The weekend of April 24–26, 2026 will be remembered as one of the more jaw-dropping box office moments in recent history. Michael, the long-awaited biopic about the King of Pop directed by Antoine Fuqua, opened to a staggering $97 million domestically and $217 million globally — making it the biggest opening weekend for a music biopic in cinema history, by a very wide margin.

To put that number in perspective, the previous record holder for best opening weekend in the genre was Straight Outta Compton in 2015, which debuted to $60.2 million. Michael did not merely clear that bar; it practically lapped it. The combined opening weekends of several recent music biopics — including the Bruce Springsteen film, the Whitney Houston biopic, and Back to Black — don’t add up to what Michael made in three days.

The film stars Jaafar Jackson, the real-life nephew of Michael Jackson, in the lead role — a casting choice that generated enormous attention and proved to be one of the film’s greatest assets. Directed by Fuqua, whose previous work includes Training Day and The Equalizer series, the movie follows Jackson’s life from his early days performing with the Jackson 5 all the way through his 1988 Bad World Tour. The film deliberately ends before the period in which Jackson became embroiled in public controversy, a creative decision that was made early in production and allowed it to focus on the music and the artistry.
The ensemble cast includes Colman Domingo as patriarch Joseph Jackson, Nia Long as Katherine Jackson, Miles Teller as attorney John Branca, and Laura Harrier as Suzanne de Passe. Audiences responded with overwhelming enthusiasm: the film landed a 97% audience score on Rotten Tomatoes and PostTrak exit scores consistently in the low 90s — numbers that indicate exceptional word of mouth.

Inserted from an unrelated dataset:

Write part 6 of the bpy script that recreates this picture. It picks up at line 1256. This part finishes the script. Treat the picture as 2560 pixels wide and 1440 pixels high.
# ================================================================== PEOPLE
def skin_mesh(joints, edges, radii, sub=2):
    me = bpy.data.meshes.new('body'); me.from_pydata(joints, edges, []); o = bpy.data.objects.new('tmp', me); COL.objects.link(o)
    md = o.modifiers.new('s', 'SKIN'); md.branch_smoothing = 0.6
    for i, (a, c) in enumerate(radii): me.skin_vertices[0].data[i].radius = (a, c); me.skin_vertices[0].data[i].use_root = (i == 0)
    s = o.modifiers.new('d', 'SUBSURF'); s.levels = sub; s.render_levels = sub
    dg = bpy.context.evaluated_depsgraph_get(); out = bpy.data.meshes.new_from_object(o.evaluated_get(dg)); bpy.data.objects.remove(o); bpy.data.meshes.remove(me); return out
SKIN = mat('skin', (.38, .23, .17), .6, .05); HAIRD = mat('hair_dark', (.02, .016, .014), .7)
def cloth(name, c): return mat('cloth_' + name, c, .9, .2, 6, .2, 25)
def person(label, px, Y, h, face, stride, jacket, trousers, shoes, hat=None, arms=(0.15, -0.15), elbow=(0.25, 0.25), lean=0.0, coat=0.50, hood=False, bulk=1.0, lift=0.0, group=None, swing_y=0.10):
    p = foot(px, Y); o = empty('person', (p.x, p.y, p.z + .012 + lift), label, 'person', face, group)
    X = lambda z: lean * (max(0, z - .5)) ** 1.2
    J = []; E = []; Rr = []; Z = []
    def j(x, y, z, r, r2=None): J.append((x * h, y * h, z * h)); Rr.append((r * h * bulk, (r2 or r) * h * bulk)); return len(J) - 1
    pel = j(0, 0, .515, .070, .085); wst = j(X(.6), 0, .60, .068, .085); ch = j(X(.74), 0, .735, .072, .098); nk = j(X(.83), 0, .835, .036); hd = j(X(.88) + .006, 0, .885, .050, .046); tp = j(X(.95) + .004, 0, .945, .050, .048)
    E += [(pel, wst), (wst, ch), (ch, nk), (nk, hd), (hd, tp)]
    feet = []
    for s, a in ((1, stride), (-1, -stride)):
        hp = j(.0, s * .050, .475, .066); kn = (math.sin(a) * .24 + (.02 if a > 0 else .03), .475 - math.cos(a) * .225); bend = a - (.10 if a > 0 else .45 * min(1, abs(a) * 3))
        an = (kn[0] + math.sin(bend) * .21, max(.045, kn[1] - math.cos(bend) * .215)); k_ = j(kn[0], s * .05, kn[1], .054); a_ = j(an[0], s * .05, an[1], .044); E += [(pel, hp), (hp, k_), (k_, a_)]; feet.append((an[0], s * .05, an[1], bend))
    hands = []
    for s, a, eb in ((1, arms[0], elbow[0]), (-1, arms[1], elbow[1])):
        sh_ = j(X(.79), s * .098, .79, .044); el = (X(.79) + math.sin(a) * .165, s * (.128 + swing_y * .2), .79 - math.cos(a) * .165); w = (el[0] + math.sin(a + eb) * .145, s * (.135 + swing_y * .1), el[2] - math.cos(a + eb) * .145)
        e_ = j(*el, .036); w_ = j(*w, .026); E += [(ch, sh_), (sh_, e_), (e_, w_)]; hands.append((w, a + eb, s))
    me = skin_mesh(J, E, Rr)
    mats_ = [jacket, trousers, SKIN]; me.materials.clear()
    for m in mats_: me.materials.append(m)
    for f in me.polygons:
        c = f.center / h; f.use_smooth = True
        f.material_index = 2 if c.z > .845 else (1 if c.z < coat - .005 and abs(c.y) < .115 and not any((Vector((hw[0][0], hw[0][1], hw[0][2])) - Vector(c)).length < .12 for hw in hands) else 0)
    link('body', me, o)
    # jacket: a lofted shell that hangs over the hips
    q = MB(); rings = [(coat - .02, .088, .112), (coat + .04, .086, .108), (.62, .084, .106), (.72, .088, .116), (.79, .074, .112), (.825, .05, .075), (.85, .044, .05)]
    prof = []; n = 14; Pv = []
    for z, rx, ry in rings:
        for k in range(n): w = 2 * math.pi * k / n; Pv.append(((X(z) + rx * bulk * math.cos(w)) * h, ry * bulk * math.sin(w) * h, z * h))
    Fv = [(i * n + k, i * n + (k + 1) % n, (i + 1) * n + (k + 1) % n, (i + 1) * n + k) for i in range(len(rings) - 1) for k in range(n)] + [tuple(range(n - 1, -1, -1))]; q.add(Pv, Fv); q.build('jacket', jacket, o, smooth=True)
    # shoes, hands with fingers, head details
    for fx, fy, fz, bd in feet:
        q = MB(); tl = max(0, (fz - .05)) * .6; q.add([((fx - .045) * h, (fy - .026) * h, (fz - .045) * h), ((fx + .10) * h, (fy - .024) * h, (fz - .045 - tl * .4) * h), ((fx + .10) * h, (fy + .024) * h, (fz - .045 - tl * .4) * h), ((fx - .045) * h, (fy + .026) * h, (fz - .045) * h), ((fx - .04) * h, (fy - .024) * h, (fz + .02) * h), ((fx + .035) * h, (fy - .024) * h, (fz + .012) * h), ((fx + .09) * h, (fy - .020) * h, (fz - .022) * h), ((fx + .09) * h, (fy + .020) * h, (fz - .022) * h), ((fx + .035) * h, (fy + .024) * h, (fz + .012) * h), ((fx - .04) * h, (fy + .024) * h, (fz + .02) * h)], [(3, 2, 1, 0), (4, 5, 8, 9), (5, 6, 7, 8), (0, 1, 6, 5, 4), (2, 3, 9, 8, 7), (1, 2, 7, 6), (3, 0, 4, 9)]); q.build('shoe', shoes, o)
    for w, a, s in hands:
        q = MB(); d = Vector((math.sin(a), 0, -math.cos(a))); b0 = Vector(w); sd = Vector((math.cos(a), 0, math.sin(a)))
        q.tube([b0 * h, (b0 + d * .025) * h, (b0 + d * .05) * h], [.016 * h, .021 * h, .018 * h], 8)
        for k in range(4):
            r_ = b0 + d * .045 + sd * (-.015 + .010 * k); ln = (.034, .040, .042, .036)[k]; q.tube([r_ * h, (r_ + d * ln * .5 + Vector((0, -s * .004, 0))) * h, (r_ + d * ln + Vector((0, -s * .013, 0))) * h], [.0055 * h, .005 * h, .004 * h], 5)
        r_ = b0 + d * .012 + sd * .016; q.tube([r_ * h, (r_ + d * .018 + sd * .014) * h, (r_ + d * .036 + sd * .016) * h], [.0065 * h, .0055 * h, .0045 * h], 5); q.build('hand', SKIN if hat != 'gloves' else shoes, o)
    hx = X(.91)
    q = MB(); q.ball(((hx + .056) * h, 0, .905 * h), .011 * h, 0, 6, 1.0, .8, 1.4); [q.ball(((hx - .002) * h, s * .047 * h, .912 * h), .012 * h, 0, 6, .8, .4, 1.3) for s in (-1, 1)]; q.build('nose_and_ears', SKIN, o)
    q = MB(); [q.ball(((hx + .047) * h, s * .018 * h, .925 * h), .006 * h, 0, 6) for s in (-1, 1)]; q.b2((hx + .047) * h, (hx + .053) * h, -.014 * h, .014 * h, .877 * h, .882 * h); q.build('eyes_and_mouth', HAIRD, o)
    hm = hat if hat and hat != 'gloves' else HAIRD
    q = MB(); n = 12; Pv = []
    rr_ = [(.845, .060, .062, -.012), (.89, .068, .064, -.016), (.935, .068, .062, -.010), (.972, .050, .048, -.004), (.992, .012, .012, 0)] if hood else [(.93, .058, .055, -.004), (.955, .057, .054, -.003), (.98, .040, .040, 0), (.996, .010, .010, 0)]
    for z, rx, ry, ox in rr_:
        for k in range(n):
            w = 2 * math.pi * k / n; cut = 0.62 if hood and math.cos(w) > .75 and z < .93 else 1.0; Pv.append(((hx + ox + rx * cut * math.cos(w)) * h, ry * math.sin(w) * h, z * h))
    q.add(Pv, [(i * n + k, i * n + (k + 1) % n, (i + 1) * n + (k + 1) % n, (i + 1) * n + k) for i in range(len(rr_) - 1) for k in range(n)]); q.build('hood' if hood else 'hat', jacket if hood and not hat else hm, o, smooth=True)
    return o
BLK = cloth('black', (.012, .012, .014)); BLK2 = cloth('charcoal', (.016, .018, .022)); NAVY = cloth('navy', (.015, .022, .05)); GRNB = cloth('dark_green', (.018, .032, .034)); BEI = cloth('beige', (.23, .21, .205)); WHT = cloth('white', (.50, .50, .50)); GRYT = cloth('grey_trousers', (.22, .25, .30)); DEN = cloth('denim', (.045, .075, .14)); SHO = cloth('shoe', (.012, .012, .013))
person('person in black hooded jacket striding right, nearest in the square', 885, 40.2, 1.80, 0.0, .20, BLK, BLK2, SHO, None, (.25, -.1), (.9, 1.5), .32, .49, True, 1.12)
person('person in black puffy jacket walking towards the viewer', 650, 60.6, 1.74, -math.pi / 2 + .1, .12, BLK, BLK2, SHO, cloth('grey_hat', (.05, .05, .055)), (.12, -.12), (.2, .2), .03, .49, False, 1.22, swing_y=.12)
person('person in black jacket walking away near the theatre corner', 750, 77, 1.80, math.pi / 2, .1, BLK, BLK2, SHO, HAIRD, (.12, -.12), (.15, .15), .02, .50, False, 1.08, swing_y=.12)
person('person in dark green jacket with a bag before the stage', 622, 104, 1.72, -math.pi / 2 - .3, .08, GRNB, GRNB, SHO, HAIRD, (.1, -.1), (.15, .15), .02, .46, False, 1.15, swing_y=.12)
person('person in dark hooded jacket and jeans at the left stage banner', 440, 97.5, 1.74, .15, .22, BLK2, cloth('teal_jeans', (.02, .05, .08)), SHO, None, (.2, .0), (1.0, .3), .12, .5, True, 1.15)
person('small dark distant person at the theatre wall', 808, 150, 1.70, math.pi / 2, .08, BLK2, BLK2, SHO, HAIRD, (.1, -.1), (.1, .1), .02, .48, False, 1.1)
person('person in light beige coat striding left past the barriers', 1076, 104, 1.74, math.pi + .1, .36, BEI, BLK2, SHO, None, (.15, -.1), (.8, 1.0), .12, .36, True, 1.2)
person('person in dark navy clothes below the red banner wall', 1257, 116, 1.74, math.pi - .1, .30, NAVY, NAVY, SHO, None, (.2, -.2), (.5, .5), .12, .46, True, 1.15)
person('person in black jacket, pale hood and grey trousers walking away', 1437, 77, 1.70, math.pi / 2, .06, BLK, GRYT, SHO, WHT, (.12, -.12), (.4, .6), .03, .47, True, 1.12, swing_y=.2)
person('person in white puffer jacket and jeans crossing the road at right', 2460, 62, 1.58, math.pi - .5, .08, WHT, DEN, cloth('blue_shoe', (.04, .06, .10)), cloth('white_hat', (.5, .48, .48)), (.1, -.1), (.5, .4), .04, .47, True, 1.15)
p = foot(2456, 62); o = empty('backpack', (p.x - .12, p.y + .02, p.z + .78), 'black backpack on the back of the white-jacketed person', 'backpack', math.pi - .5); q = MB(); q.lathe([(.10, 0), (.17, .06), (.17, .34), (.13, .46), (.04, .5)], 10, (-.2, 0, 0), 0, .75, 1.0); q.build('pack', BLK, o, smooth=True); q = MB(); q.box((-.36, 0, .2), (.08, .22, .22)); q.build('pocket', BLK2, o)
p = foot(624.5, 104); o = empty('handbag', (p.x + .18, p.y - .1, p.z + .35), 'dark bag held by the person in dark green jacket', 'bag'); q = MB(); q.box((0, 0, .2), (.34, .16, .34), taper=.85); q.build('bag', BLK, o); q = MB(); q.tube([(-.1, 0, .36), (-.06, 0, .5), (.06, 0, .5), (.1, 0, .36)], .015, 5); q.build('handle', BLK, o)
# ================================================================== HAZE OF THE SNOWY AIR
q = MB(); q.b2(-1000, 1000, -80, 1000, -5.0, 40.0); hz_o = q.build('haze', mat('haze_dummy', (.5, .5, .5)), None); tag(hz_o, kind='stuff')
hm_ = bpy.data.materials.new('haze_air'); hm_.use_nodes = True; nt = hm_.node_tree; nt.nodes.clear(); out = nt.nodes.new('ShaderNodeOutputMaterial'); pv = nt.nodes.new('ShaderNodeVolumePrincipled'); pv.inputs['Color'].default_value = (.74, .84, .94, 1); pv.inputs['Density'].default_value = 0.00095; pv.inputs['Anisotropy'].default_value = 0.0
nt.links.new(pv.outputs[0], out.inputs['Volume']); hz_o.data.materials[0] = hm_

Critics were somewhat cooler. The film’s Rotten Tomatoes critics score hovered in the high 30s to low 40s on opening day, rising gradually over the weekend. But in a pattern Hollywood has seen before with event-style biopics — Bohemian Rhapsody and Elvis both faced similar critical skepticism while winning over general audiences — none of that mattered at the ticket counter. People came out in force.
The demographic breakdown is notable: Black moviegoers led at 38% of the audience, followed by Latino/Hispanic viewers at 26% and white audiences at 24%. Remarkably for a film of this scale, the turnout crossed all age groups — viewers over 55, typically the most difficult demographic to pull into opening-weekend crowds, made up a meaningful percentage of ticket buyers, while Gen Z and younger millennials showed up in strong numbers as well.

On the premium format side, IMAX contributed $13.8 million domestically and $24.5 million globally — the biggest IMAX debut for a music biopic ever. The electrifying concert sequences — including reconstructions of “Thriller,” “Billie Jean,” and “Beat It” — were engineered for large-format viewing, and audiences clearly agreed.
The rest of the top ten told its own story. The Super Mario Galaxy Movie, which had held the number one spot for three straight weekends, slipped to second with another solid $21.2 million, bringing its domestic total to $386 million. The film is chasing a billion dollars globally and may just get there. Project Hail Mary, the Ryan Gosling space epic that has become the quiet sleeper hit of the year, pulled another $13.2 million in its sixth weekend — an extraordinary hold that has brought its total past $305 million.
Overall, the April 24–26 weekend generated an estimated $154 million across all films, up roughly 5% from the same frame a year ago. The 2026 box office for the year now stands at $2.6 billion, running 17% ahead of the same period in 2025. Michael is almost entirely responsible for that positive comparison holding up.